GIVEN EXERCISE:
Copy out exactly the lines from the start of the data to the line containing "mb_g.box(pts[0][0], pts[1][0], pts[0][1], pts[1][1], za, zb)". Include both.

— BEGIN STORED DATA —

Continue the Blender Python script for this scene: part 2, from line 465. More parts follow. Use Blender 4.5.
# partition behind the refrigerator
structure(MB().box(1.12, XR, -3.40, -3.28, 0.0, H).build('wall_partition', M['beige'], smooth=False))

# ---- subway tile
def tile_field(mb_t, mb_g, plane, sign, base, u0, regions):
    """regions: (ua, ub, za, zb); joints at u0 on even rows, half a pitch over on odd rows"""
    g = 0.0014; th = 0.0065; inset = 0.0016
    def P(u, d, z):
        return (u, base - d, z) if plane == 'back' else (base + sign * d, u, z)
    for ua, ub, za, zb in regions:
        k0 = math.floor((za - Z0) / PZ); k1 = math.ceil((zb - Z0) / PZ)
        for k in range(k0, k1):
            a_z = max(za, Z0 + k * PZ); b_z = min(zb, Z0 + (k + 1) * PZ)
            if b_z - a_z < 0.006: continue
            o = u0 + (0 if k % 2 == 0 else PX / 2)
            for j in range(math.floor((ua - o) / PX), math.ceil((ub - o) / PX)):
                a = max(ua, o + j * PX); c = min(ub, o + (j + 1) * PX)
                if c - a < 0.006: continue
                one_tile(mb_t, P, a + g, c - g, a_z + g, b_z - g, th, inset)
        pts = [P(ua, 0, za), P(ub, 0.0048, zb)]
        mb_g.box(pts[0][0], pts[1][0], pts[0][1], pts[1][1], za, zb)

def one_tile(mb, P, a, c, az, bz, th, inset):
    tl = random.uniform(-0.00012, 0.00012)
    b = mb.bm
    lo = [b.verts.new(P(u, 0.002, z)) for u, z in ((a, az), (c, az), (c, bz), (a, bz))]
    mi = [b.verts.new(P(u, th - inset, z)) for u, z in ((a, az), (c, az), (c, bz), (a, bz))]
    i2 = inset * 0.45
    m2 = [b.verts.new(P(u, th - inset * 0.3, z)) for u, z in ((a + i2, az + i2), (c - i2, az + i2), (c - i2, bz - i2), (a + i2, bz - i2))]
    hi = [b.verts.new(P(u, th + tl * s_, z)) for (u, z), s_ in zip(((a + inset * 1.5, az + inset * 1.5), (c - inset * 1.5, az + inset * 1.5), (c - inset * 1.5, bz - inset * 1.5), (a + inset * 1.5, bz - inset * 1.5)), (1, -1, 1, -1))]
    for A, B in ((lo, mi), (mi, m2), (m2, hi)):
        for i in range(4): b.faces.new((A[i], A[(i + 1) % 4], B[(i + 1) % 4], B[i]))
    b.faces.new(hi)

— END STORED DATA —

THE RESPONSE:
Continue the Blender Python script for this scene: part 2, from line 465. More parts follow. Use Blender 4.5.
# partition behind the refrigerator
structure(MB().box(1.12, XR, -3.40, -3.28, 0.0, H).build('wall_partition', M['beige'], smooth=False))

# ---- subway tile
def tile_field(mb_t, mb_g, plane, sign, base, u0, regions):
    """regions: (ua, ub, za, zb); joints at u0 on even rows, half a pitch over on odd rows"""
    g = 0.0014; th = 0.0065; inset = 0.0016
    def P(u, d, z):
        return (u, base - d, z) if plane == 'back' else (base + sign * d, u, z)
    for ua, ub, za, zb in regions:
        k0 = math.floor((za - Z0) / PZ); k1 = math.ceil((zb - Z0) / PZ)
        for k in range(k0, k1):
            a_z = max(za, Z0 + k * PZ); b_z = min(zb, Z0 + (k + 1) * PZ)
            if b_z - a_z < 0.006: continue
            o = u0 + (0 if k % 2 == 0 else PX / 2)
            for j in range(math.floor((ua - o) / PX), math.ceil((ub - o) / PX)):
                a = max(ua, o + j * PX); c = min(ub, o + (j + 1) * PX)
                if c - a < 0.006: continue
                one_tile(mb_t, P, a + g, c - g, a_z + g, b_z - g, th, inset)
        pts = [P(ua, 0, za), P(ub, 0.0048, zb)]
        mb_g.box(pts[0][0], pts[1][0], pts[0][1], pts[1][1], za, zb)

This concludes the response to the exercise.